Seven Money Rules for College Students

Follow these cardinal rules of money management during college

  1. Have a payment strategy in mind before you start college. Planning for college should start as early as middle school. Why? To give you more time to think about how to pay for your degree or certificate. Start exploring college costs by visiting school websites. Most colleges and universities offer a financial aid dpartment that itemizes expenses for the cost of attendance. Next, consider your financing options: Will you pay for college through savings? A job before and during college? With your parents’ help? By borrowing federal student loans? A combination of all these?
  2. Develop a spending plan for college expenses. Realistically estimate your expenses (for example, rent, car payment, tuition, books, clothing, and living expenses) and create a spending plan that you stick to.

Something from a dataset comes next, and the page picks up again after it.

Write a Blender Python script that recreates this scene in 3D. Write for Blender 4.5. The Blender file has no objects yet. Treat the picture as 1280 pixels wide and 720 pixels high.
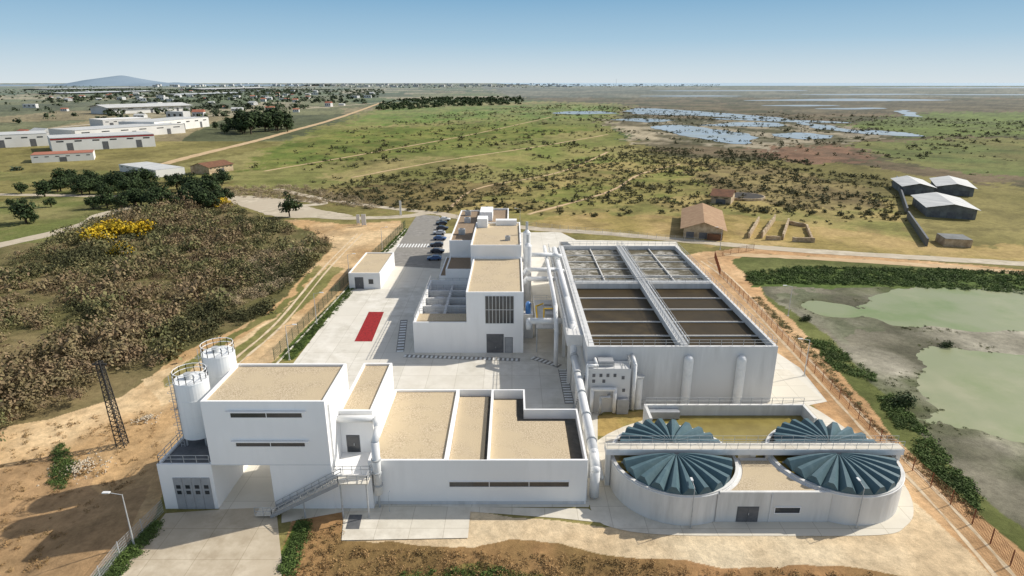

  3. Be ready to repay any loans. There is usually a six-month grace period for student loan payment after graduation. That means you don’t make payments on your loans, but you will need to be prepared when payment comes due. Make the most of your grace period by knowing what you’ll owe, when, and to whom.
  4. Estimate a realistic salary given your degree or certificate. Salaries for people just entering a given field are lower than they are for people with experience. Refer to Career Choices to get an idea of starting salaries for jobs that interest you. You can also refer to the Occupational Outlook Handbook.
  5. Find out whether your income will cover your loan repayment. Major Choices offers you a great tool for determining whether the degree you earn in Texas will pay enough to cover your expenses, including student loans.
  6. Don't forget about Uncle Sam. Once you've arrived at a realistic income figure, subtract about one quarter of it for taxes. Divide the remainder by 12 to arrive at your monthly take-home earnings. This amount can be used as the basis for your after-college spending plan.
  7. In case of financial trouble, get help as soon as you can. If you discover problems managing your finances, either while you're in college or after, talk to a consumer credit counseling service. Experienced financial counselors can give you free advice on successful financial management.